Los asesores (advisers) no votan, pero aportan información crítica que moldea la decisión porque tienen alto involucramiento en su resultado. Los recomendadores (recommenders) investigan alternativas antes de la reunión, analizan riesgos y ventajas, y presentan rutas posibles y su contribución principal ocurre en el trabajo previo, no durante la junta.
Finalmente, los responsables de ejecución (execution partners) no toman la decisión, pero deben estar presentes para visualizar cómo se implementará lo acordado y anticipar fricciones operativas.Cuando cada persona sabe qué papel juega, la conversación avanza con velocidad, y no hay pérdida de tiempo en debates circulares ni falsos consensos.

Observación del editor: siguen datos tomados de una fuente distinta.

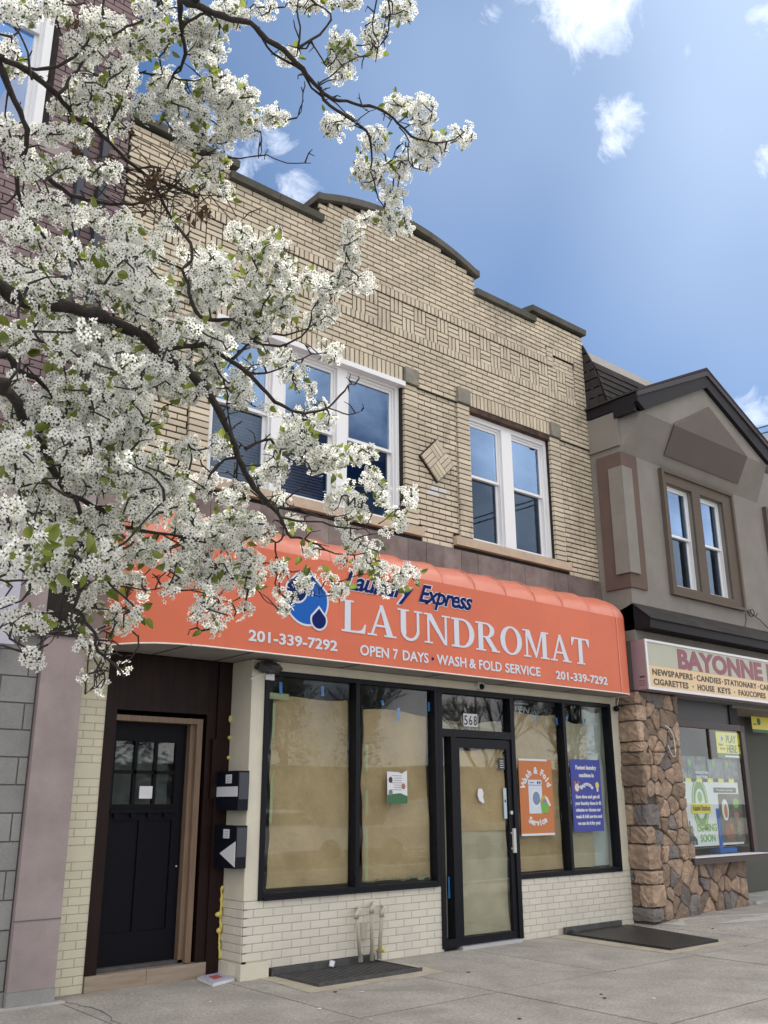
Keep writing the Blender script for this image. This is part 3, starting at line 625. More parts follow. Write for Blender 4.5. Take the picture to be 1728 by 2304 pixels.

Y al final, Carla le pidió a alguien que documentara todo: decisiones, responsables, fechas. Esa tarde, antes de las 6 PM, todos recibieron un correo con la síntesis, tres párrafos y una tabla. Suficiente para que nadie pudiera decir «no sabía» o «no quedó claro.»
Pero algo más cambió en esa segunda reunión: el tono. Carla comenzó diciendo: «Este año fue difícil. Pero logramos cosas importantes que no estamos reconociendo lo suficiente.» Nombró tres logros concretos del equipo antes de hablar de problemas. Y cuando alguien mencionó un fracaso, Carla reformuló: «No fallamos. Aprendimos que ese proceso no funciona. Ahora sabemos qué ajustar.»
El estado de ánimo del líder, según investigaciones citadas por la MIT Sloan sobre trabajo remoto e híbrido, se contagia al grupo. Una apertura con tono positivo y reconocimiento crea el espacio emocional para que la gente hable con honestidad sin ponerse a la defensiva.
En este fin de año, tu equipo necesita reuniones de trabajo efectivas. Después de meses intensos, de metas difíciles, de urgencias constantes, cerrar con una reunión como esta es una decisión de cuidado hacia tus colaboradores. Si ya sabes lo que funciona, ¿por qué seguir haciendo reuniones que no funcionan?